Monday, November 24, 2003

UK

Guardian: The very secret service

David Kelly referred obliquely to Operation Rockingham. What role did this mysterious cell play in justifying the Iraq war?

David Kelly, giving evidence to the prime minister's intelligence and security committee in closed session on July 16 - the day before his suicide - made a comment the significance of which has so far been missed. He said: "Within the defence intelligence services I liaise with the Rockingham cell." Unfortunately nobody on the committee followed up this lead, which is a pity because the Rockingham reference may turn out to be very important indeed.
What is the role of the Rockingham cell? The evidence comes from a former chief weapons inspector in Iraq, Scott Ritter, who had been a US military intelligence officer for eight years and served on the staff of General Schwarzkopf, the US commander of allied forces in the first Gulf war. He has described himself as a card-carrying Republican who voted for Bush, but he distinguished himself in insisting before the Iraq war, and was almost alone in doing so, that almost all of Iraq's WMD had been destroyed as a result of inspections, and the rest either used or destroyed in the first Gulf war. In terms, therefore, of proven accuracy of judgment and weight of experience of the workings of western military intelligence, he is a highly reliable source.

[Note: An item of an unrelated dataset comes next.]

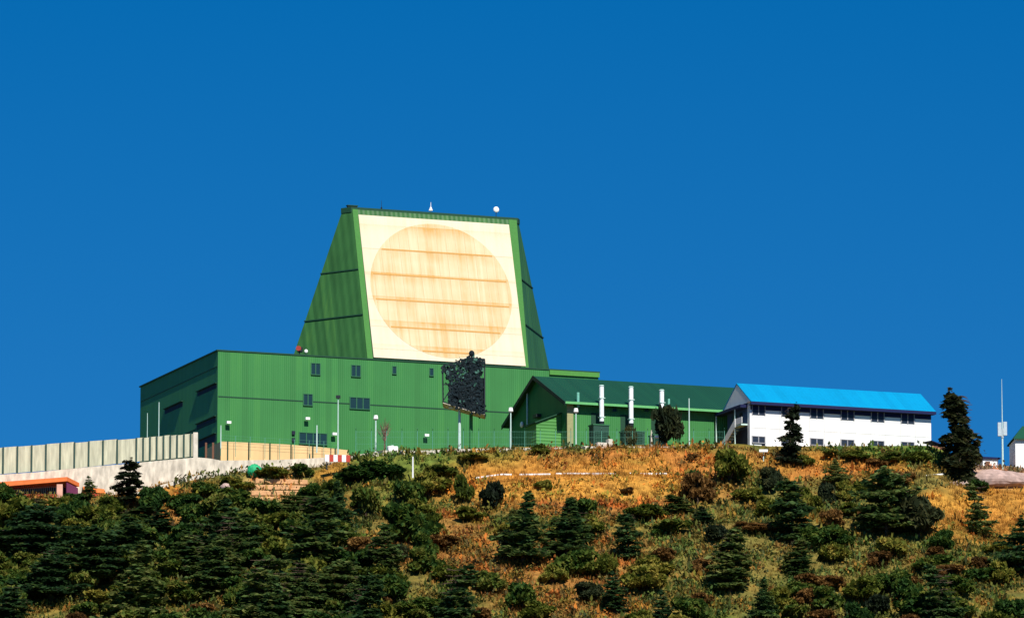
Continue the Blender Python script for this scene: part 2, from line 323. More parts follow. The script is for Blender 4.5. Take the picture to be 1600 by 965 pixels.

In an interview in the Scottish Sunday Herald in June, Ritter said: "Operation Rockingham [a unit set up by defence intelligence staff within the MoD in 1991] cherry-picked intelligence. It received hard data, but had a preordained outcome in mind. It only put forward a small percentage of the facts when most were ambiguous or noted no WMD... It became part of an effort to maintain a public mindset that Iraq was not in compliance with the inspections. They had to sustain the allegation that Iraq had WMD [when] Unscom was showing the opposite."